Tourinho Neto — A atual diretoria da Ajufe tem trabalhado em projetos que melhoram a atuação do juiz, mas sem grande entusiasmo, sem a necessária combatividade. Está morna, apática. Procurar a imprensa para mostrar a importância do juiz na sociedade é necessário. O delegado prende porque o juiz mandou. O Ministério Público apenas requer, mas quem decide se deve o acusado ser condenado ou absolvido é o juiz. É o juiz que julga procedente ou improcedente a ação civil pública ou a de improbidade. Precisamos resgatar a figura do juiz, seu papel e valor na sociedade. Sem Justiça não há democracia. Todos precisam da Justiça — do servente, da empregada doméstica e da prostituta ao Congresso Nacional, ao parlamentar, ao ministro de Estado, ao presidente da República, ao próprio magistrado. Todos necessitam, vez ou outra, recorrer ao juiz.

ConJur — Quais serão suas ações se eleito presidente da Ajufe?

Tourinho Neto — Primeiramente, mobilizar a classe. Unir os juízes em torno das suas reivindicações. A Ajufe sozinha pouco pode fazer. É preciso que os juízes também lutem, mostrem sua disposição e força. O general, na guerra, nada pode fazer se não tem ao seu lado o exército. Não se ganha batalha só com o comando bélico. A chapa Ajufe Forte e Combativa pretende reestruturar a carreira do juiz federal substituto. A própria carreira já tem sugestões como extinção do termo substituto, criação de entrâncias, criação de um cargo em extinção. Pretende nossa chapa impedir o achatamento do subsídio. Não basta o reajuste, pois a inflação oficial não é a mesma que a real; é menor. É nosso propósito lutar pela remuneração dos cargos de diretor de Foro, substituição por acúmulo de varas, de plantão.

ConJur — Em síntese, quais são suas principais propostas?

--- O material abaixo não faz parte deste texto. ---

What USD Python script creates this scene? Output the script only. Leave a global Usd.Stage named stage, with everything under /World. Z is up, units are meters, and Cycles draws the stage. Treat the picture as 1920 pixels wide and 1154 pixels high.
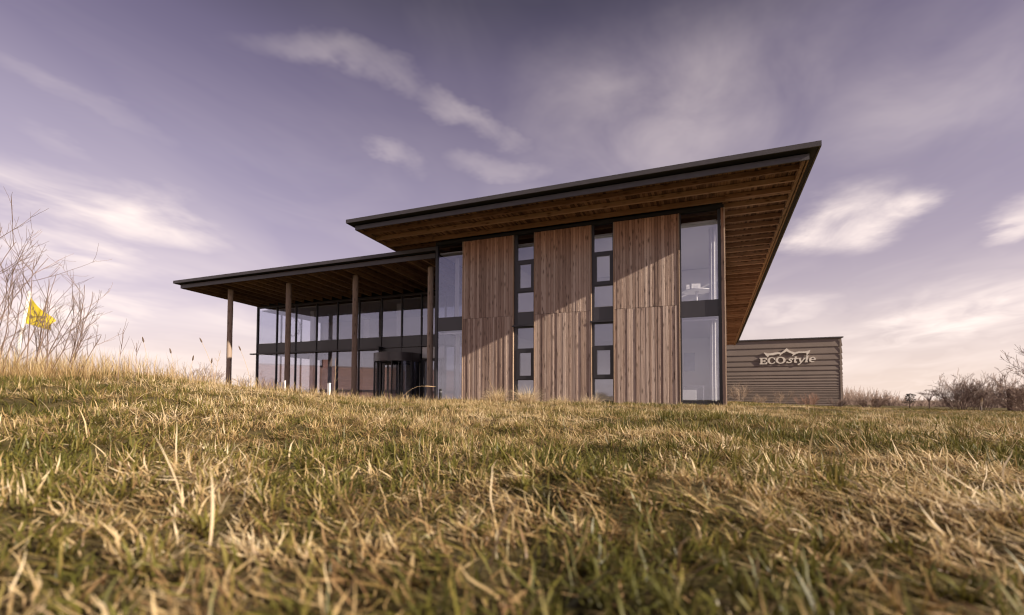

Tourinho Neto A criação de novos tribunais federais e o aumento do número de juízes nos atuais tribunais. A criação de turmas descentralizadas, de cargos de juiz e de cargos em comissão nas turmas recursais. É preciso também dar melhor estrutura de trabalho aos juízes substitutos, criar cargo de assessor para a primeira instância, implementar novas varas federais, criar uma comissão permanente de prerrogativas dos magistrados federais e o Fundo de Pensão Associativo da Justiça Federal, entre outras coisas.